Blaise Alleyne technology, music, bioethics, theology

Gutsy Upgrade – XGL Problems

I’ve begun the process of upgrading the many Ubuntu installations I manage to the recently released Gutsy Gibbon. The first upgrade was flawless, though it took a long time as the servers were pretty busy. The second installation was going fine until there was a freaking power outage in my house. Not even an outage, just a flash… not enough to turn off all the computers or reset all the clocks in the house, but it took a few out, upgrade-in-progress computer included. I wasn’t able to boot with the latest kernel, but using an older one the system was back up and running and a ‘sudo dpkg –configure -a’ completed the upgrade process without any problems!

However, machine number 3 (my laptop hard drive, currently booting on my desktop via a USB external case since my laptop is in the shop) didn’t go so well. There were some scary errors during the upgrade. A segmentation fault caused one of the packages to fail upon which a great many packages depended. Packages like adduser, passwd, cupsys, bash… Surprisingly though, the update manager survived it all!

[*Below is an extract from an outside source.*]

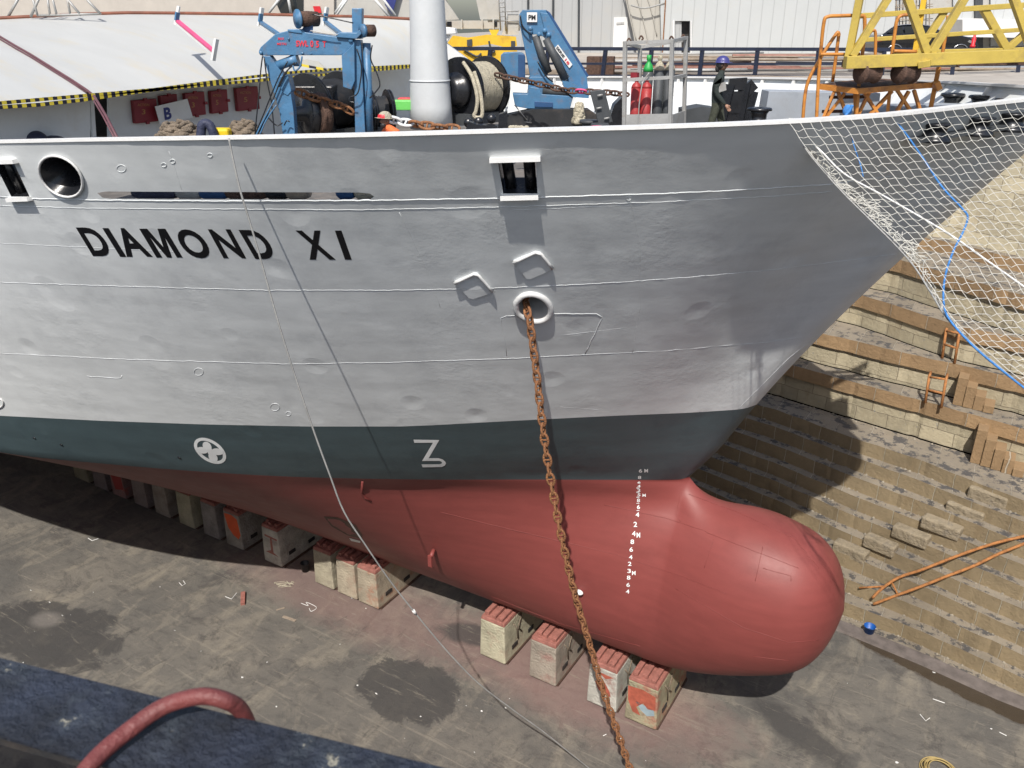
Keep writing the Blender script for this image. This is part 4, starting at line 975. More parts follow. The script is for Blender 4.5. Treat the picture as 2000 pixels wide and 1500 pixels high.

But Gutsy Gibbon was crawling. Absolutely crawling, considering I’m running with 2.0 GB of RAM and a 3.0 GHz dual core processor (it was flying in Feisty). ‘top’ showed that the culprit was XGL, and even after disabling desktop effects there was no change.

I was quite worried at first, I didn’t want to have to do a fresh install. But I found this post in the forums with a quick fix!

touch ~/.config/xserver-xgl/disable

By disabling XGL, my computer was back to its former glory. I don’t fully understand what the problem was, but either way I don’t appear to need XGL at all (I’m still using desktop effects) for my Intel graphics card.